To call Assassin's Creed 2 an improvement would be a massive understatement.

User Rating: 9.5 | Assassin's Creed II X360
There's no denying it. The original Assassin's Creed was a massive disappointment. The annoyingly repetitive sequences, the not-so-interesting storyline, the lack of character development; the problems just pile up. However, Assassin's Creed 2 is back with a new setting, a new character and on a mission to put the series where it deserves to be. So, does it succeed? Or does it plunge it to lowly new depths?

The story picks up again on Desmond Miles as he and a few others break out of Abstergo and find a remote continue his training as an assassin. Soon after he re-enters the Animus and you play as Ezio Auditore da Firenze. A young resident of Florence during Renaissance Italy. After his father and brothers are taken away and hanged in the streets, Ezio joins the Assassins in order to revenge his families' deaths, however, he stumbles on a plot much more dangerous. The story could be a bit better as you never seem to know who the bad guy really is. This is due to the long Italian names being quite hard to remember.

As you progress through, you'll recognise familiar elements from the original game. You'll need to assassinate certain people to progress, however, how you'll go about this is a lot different and less repetitive. Rather than the very linear and uninspiring route Assassin's Creed 1 took, number 2 takes GTA-style approach where you go to certain points in the world to start missions or 'memories'. This makes the game a lot less repetitive and keeps the game fresh throughout.

While most things from the original have either been altered drastically or taken out completely, the amazing gameplay is retained. It is still a joy to scale the tallest building, leap from a viewpoint or skip over wooden poles. For smooth gameplay, it is truly in a league of it's own.

While Altair seemed very sterile, the character development in AC2 is a lot better and it shows as Ezio turns out to be a great main character. The game shows his motives for fighting, his charm with the ladies and his great sense of humour resulting in a much greater experience. Other characters' such as Leonardo Da Vinci are performed brilliantly well by their voice actors and they all add their part to the game.

As previously mentioned, the game takes place in Renaissance Italy with cities such as Florence and Venice being brilliant reproduced with an amazing attention to detail. Each city has it's own feel, from the boats and lakes of Venice, the openness of the countryside to the hustle and bustle of Florence- it is truly stunning. These cities just re-confirm Assassin's Creed 2 as one of the best looking games out at the moment.

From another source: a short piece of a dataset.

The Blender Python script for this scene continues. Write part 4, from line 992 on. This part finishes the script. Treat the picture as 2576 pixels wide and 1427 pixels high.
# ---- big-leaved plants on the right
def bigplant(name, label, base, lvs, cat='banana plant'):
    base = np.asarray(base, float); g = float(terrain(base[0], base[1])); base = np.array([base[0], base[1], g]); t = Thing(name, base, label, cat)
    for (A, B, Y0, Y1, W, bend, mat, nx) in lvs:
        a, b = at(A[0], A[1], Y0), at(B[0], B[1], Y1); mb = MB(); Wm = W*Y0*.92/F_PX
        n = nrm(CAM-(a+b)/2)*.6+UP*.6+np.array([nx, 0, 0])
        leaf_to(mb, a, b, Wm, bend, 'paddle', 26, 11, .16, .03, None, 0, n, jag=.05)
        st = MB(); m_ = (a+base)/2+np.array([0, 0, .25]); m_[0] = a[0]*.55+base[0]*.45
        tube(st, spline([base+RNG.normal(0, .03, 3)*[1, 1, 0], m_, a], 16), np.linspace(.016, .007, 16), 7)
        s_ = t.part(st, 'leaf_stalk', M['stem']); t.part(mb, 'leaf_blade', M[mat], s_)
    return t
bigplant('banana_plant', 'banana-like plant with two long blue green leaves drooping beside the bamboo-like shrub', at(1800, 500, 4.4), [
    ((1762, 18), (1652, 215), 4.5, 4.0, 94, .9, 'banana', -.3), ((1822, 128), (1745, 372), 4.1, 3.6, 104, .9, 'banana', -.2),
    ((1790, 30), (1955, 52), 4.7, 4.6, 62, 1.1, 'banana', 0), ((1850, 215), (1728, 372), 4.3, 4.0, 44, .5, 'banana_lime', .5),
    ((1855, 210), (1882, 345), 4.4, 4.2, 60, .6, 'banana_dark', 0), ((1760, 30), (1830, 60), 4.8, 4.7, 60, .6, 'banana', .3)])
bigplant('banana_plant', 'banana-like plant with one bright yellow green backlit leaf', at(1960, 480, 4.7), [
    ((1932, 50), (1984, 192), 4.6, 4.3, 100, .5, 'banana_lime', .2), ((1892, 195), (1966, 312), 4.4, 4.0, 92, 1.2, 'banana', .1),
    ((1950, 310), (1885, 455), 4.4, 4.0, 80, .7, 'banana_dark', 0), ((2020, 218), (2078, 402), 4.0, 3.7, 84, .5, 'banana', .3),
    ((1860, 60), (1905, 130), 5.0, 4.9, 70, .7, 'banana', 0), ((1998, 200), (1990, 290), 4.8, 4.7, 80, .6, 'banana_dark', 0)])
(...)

One thing that sets AC2 out from other games is how alive the cities feel. The civilians' are always going about their business and will not be afraid to call the guards if you start to get in their way. These guards are always roaming around and if you tick them off, they won't hesitate to attack. So you're going have to fight back. Assassin's Creed 2 combat system is similar to the previous games'. You basically bide your time for the enemies to strike, and them hit them on the counter. However, new additions such as smoke bombs and throwing knives help to add more depth to the combat.

And adding depth is a key improvement in Assassin's Creed 2 as, continuing with the GTA theme, there is now a lot to do when you don't feel like doing the main storyline. You can compete in races with thieves, complete separate assassination contracts for money and beat-up cheating husbands.

The game also allows you to play Estate Agent Tycoon with your families' local village: Monteriggoni. By renovating local assets such as the Bank, thieves' guild and buying paintings, you can gain an income that can ensure you never run out of money. Eventually, the level of money you get starts to become a little ridiculous and could've done with a little more balancing out.

So, you're probably wondering what you can do with all this money? Well, you can buy more protective armour or a more deadly blade from the Armory, as well as poison vials and health packs from the doctor. Paintings from an art merchant and you get a local tailor to die your clothes. There's a huge amount of customisation on offer.

Ubisoft have also added more depth for you in how you approach a certain situation. For example, you can hire courtesans to distract guards while you sneak in. Thieves will also make the guards leave the area. You can also throw some coins on the floor, which will allow you to sneak closer to the target the mad rush for money. New weapons such as Smoke Bombs also add a new varied way to attack.

Also, hidden in certain places are Assassin's Tombs; which mostly consist on Prince of Persia-esque puzzles in which you may have to climb to a certain place in a certain time. These are seriously fun and also showcase the development team's confidence in the gameplay, as a game with poorer controls would have suffered badly. There's also a nice little price waiting for you after you complete all the tombs.

The Italian world of AC2 is much bigger than the original. This means that the game is longer and you'll never get bored of your environment. The game will last about 15 hours, and that's if you don't indulge yourself in all the other things Assassin's Creed 2 has to offer.

Not only does the game look amazing, but it also sounds amazing thanks to its awesome soundtrack. Each cut-scene, each sequence is accompanied by music that matches it perfectly. Whether it be booming war sounds as you chase down your enemy, or the hollow and haunting sound as you watch your family die it just works perfectly.

To call this game just an improvement would be a massive understatement. Ubisoft have listened to what the fans want and they have most definitely delivered.